RECORDS SHOWN:
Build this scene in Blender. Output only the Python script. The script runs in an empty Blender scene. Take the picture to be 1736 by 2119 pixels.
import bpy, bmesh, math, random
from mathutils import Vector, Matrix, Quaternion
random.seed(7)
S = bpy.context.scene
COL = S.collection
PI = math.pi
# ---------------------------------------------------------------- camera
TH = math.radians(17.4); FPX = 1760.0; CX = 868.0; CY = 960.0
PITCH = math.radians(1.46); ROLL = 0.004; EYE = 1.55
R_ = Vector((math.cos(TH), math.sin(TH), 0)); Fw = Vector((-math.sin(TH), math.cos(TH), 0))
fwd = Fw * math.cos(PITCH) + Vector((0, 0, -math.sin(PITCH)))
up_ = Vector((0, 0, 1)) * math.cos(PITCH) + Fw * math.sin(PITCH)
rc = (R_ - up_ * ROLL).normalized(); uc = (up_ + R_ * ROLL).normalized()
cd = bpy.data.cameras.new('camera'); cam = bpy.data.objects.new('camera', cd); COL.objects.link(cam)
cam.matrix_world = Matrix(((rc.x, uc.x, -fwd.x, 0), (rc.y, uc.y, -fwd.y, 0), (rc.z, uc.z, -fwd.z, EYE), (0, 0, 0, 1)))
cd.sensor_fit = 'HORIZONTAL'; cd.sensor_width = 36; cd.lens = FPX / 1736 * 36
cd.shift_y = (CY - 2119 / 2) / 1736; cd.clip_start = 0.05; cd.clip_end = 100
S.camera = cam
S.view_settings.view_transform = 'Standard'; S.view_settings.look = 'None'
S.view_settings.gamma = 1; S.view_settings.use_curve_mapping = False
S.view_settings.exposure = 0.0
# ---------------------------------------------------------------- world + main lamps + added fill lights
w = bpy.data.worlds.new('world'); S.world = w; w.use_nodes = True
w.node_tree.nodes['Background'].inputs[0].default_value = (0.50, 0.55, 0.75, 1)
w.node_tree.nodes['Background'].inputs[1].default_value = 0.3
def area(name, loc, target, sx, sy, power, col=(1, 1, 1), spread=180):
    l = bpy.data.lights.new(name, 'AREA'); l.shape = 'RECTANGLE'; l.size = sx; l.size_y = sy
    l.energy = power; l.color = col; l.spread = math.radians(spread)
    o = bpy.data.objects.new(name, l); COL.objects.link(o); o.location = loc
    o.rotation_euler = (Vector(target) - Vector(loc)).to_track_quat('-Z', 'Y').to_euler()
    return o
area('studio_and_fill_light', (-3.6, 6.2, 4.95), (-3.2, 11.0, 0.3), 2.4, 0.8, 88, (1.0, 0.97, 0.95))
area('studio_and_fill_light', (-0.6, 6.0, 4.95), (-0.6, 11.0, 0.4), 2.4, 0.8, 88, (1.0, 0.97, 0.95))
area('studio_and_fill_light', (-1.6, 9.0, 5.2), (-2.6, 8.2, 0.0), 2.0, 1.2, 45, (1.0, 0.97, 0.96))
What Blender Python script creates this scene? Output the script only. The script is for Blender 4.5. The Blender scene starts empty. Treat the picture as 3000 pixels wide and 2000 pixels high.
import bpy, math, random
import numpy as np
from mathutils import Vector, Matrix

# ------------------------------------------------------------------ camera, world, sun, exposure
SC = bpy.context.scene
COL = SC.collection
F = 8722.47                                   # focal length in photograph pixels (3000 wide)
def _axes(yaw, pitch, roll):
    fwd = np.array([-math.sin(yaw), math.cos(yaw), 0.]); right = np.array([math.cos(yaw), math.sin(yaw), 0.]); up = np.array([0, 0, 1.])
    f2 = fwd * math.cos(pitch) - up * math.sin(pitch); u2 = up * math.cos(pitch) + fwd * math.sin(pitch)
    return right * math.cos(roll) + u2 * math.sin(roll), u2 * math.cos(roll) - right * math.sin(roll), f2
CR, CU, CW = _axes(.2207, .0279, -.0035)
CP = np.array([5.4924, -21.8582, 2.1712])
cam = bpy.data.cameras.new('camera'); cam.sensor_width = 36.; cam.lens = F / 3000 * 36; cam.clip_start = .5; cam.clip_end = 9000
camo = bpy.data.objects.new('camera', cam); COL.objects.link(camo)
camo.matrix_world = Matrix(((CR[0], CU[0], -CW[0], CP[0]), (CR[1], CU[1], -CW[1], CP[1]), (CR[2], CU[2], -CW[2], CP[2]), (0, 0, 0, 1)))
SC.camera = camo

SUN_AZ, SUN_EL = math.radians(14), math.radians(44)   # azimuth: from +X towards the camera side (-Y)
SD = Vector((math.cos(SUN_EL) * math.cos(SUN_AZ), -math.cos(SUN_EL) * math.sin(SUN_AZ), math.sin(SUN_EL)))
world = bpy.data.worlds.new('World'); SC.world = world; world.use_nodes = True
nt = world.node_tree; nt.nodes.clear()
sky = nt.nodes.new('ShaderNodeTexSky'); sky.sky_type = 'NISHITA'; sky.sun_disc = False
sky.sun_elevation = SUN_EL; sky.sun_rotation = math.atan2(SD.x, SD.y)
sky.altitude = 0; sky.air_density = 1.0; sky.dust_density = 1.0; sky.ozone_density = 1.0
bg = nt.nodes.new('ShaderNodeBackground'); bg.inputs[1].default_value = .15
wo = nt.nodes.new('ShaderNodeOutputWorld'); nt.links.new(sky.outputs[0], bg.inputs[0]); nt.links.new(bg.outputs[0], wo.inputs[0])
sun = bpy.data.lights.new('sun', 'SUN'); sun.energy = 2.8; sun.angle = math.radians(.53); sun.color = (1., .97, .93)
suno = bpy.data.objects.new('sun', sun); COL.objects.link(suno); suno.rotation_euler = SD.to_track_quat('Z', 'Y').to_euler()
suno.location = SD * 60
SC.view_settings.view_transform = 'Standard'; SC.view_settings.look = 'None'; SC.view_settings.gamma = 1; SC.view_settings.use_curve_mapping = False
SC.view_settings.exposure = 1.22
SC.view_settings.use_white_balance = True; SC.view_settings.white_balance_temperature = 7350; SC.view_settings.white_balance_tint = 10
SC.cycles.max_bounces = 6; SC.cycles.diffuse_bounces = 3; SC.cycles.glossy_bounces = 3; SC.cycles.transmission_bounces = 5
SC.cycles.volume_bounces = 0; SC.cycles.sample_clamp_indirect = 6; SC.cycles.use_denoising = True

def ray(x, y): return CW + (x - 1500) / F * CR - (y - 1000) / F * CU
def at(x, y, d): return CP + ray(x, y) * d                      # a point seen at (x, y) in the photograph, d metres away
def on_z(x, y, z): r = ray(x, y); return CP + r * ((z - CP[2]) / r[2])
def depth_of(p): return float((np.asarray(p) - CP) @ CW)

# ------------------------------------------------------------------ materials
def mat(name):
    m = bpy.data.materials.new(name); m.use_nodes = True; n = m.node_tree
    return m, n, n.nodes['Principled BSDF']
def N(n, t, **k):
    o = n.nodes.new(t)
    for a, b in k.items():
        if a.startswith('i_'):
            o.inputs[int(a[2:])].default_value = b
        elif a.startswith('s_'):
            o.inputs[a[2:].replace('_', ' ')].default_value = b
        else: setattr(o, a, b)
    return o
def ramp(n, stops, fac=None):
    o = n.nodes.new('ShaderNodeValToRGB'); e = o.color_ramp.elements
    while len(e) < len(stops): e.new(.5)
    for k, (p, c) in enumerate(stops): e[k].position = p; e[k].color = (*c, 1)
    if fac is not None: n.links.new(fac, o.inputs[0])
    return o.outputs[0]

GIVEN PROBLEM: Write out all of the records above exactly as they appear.

TASK SOLUTION:
Build this scene in Blender. Output only the Python script. The script runs in an empty Blender scene. Take the picture to be 1736 by 2119 pixels.
import bpy, bmesh, math, random
from mathutils import Vector, Matrix, Quaternion
random.seed(7)
S = bpy.context.scene
COL = S.collection
PI = math.pi
# ---------------------------------------------------------------- camera
TH = math.radians(17.4); FPX = 1760.0; CX = 868.0; CY = 960.0
PITCH = math.radians(1.46); ROLL = 0.004; EYE = 1.55
R_ = Vector((math.cos(TH), math.sin(TH), 0)); Fw = Vector((-math.sin(TH), math.cos(TH), 0))
fwd = Fw * math.cos(PITCH) + Vector((0, 0, -math.sin(PITCH)))
up_ = Vector((0, 0, 1)) * math.cos(PITCH) + Fw * math.sin(PITCH)
rc = (R_ - up_ * ROLL).normalized(); uc = (up_ + R_ * ROLL).normalized()
cd = bpy.data.cameras.new('camera'); cam = bpy.data.objects.new('camera', cd); COL.objects.link(cam)
cam.matrix_world = Matrix(((rc.x, uc.x, -fwd.x, 0), (rc.y, uc.y, -fwd.y, 0), (rc.z, uc.z, -fwd.z, EYE), (0, 0, 0, 1)))
cd.sensor_fit = 'HORIZONTAL'; cd.sensor_width = 36; cd.lens = FPX / 1736 * 36
cd.shift_y = (CY - 2119 / 2) / 1736; cd.clip_start = 0.05; cd.clip_end = 100
S.camera = cam
S.view_settings.view_transform = 'Standard'; S.view_settings.look = 'None'
S.view_settings.gamma = 1; S.view_settings.use_curve_mapping = False
S.view_settings.exposure = 0.0
# ---------------------------------------------------------------- world + main lamps + added fill lights
w = bpy.data.worlds.new('world'); S.world = w; w.use_nodes = True
w.node_tree.nodes['Background'].inputs[0].default_value = (0.50, 0.55, 0.75, 1)
w.node_tree.nodes['Background'].inputs[1].default_value = 0.3
def area(name, loc, target, sx, sy, power, col=(1, 1, 1), spread=180):
    l = bpy.data.lights.new(name, 'AREA'); l.shape = 'RECTANGLE'; l.size = sx; l.size_y = sy
    l.energy = power; l.color = col; l.spread = math.radians(spread)
    o = bpy.data.objects.new(name, l); COL.objects.link(o); o.location = loc
    o.rotation_euler = (Vector(target) - Vector(loc)).to_track_quat('-Z', 'Y').to_euler()
    return o
area('studio_and_fill_light', (-3.6, 6.2, 4.95), (-3.2, 11.0, 0.3), 2.4, 0.8, 88, (1.0, 0.97, 0.95))
area('studio_and_fill_light', (-0.6, 6.0, 4.95), (-0.6, 11.0, 0.4), 2.4, 0.8, 88, (1.0, 0.97, 0.95))
area('studio_and_fill_light', (-1.6, 9.0, 5.2), (-2.6, 8.2, 0.0), 2.0, 1.2, 45, (1.0, 0.97, 0.96))
What Blender Python script creates this scene? Output the script only. The script is for Blender 4.5. The Blender scene starts empty. Treat the picture as 3000 pixels wide and 2000 pixels high.
import bpy, math, random
import numpy as np
from mathutils import Vector, Matrix

# ------------------------------------------------------------------ camera, world, sun, exposure
SC = bpy.context.scene
COL = SC.collection
F = 8722.47                                   # focal length in photograph pixels (3000 wide)
def _axes(yaw, pitch, roll):
    fwd = np.array([-math.sin(yaw), math.cos(yaw), 0.]); right = np.array([math.cos(yaw), math.sin(yaw), 0.]); up = np.array([0, 0, 1.])
    f2 = fwd * math.cos(pitch) - up * math.sin(pitch); u2 = up * math.cos(pitch) + fwd * math.sin(pitch)
    return right * math.cos(roll) + u2 * math.sin(roll), u2 * math.cos(roll) - right * math.sin(roll), f2
CR, CU, CW = _axes(.2207, .0279, -.0035)
CP = np.array([5.4924, -21.8582, 2.1712])
cam = bpy.data.cameras.new('camera'); cam.sensor_width = 36.; cam.lens = F / 3000 * 36; cam.clip_start = .5; cam.clip_end = 9000
camo = bpy.data.objects.new('camera', cam); COL.objects.link(camo)
camo.matrix_world = Matrix(((CR[0], CU[0], -CW[0], CP[0]), (CR[1], CU[1], -CW[1], CP[1]), (CR[2], CU[2], -CW[2], CP[2]), (0, 0, 0, 1)))
SC.camera = camo

SUN_AZ, SUN_EL = math.radians(14), math.radians(44)   # azimuth: from +X towards the camera side (-Y)
SD = Vector((math.cos(SUN_EL) * math.cos(SUN_AZ), -math.cos(SUN_EL) * math.sin(SUN_AZ), math.sin(SUN_EL)))
world = bpy.data.worlds.new('World'); SC.world = world; world.use_nodes = True
nt = world.node_tree; nt.nodes.clear()
sky = nt.nodes.new('ShaderNodeTexSky'); sky.sky_type = 'NISHITA'; sky.sun_disc = False
sky.sun_elevation = SUN_EL; sky.sun_rotation = math.atan2(SD.x, SD.y)
sky.altitude = 0; sky.air_density = 1.0; sky.dust_density = 1.0; sky.ozone_density = 1.0
bg = nt.nodes.new('ShaderNodeBackground'); bg.inputs[1].default_value = .15
wo = nt.nodes.new('ShaderNodeOutputWorld'); nt.links.new(sky.outputs[0], bg.inputs[0]); nt.links.new(bg.outputs[0], wo.inputs[0])
sun = bpy.data.lights.new('sun', 'SUN'); sun.energy = 2.8; sun.angle = math.radians(.53); sun.color = (1., .97, .93)
suno = bpy.data.objects.new('sun', sun); COL.objects.link(suno); suno.rotation_euler = SD.to_track_quat('Z', 'Y').to_euler()
suno.location = SD * 60
SC.view_settings.view_transform = 'Standard'; SC.view_settings.look = 'None'; SC.view_settings.gamma = 1; SC.view_settings.use_curve_mapping = False
SC.view_settings.exposure = 1.22
SC.view_settings.use_white_balance = True; SC.view_settings.white_balance_temperature = 7350; SC.view_settings.white_balance_tint = 10
SC.cycles.max_bounces = 6; SC.cycles.diffuse_bounces = 3; SC.cycles.glossy_bounces = 3; SC.cycles.transmission_bounces = 5
SC.cycles.volume_bounces = 0; SC.cycles.sample_clamp_indirect = 6; SC.cycles.use_denoising = True

def ray(x, y): return CW + (x - 1500) / F * CR - (y - 1000) / F * CU
def at(x, y, d): return CP + ray(x, y) * d                      # a point seen at (x, y) in the photograph, d metres away
def on_z(x, y, z): r = ray(x, y); return CP + r * ((z - CP[2]) / r[2])
def depth_of(p): return float((np.asarray(p) - CP) @ CW)

# ------------------------------------------------------------------ materials
def mat(name):
    m = bpy.data.materials.new(name); m.use_nodes = True; n = m.node_tree
    return m, n, n.nodes['Principled BSDF']
def N(n, t, **k):
    o = n.nodes.new(t)
    for a, b in k.items():
        if a.startswith('i_'):
            o.inputs[int(a[2:])].default_value = b
        elif a.startswith('s_'):
            o.inputs[a[2:].replace('_', ' ')].default_value = b
        else: setattr(o, a, b)
    return o
def ramp(n, stops, fac=None):
    o = n.nodes.new('ShaderNodeValToRGB'); e = o.color_ramp.elements
    while len(e) < len(stops): e.new(.5)
    for k, (p, c) in enumerate(stops): e[k].position = p; e[k].color = (*c, 1)
    if fac is not None: n.links.new(fac, o.inputs[0])
    return o.outputs[0]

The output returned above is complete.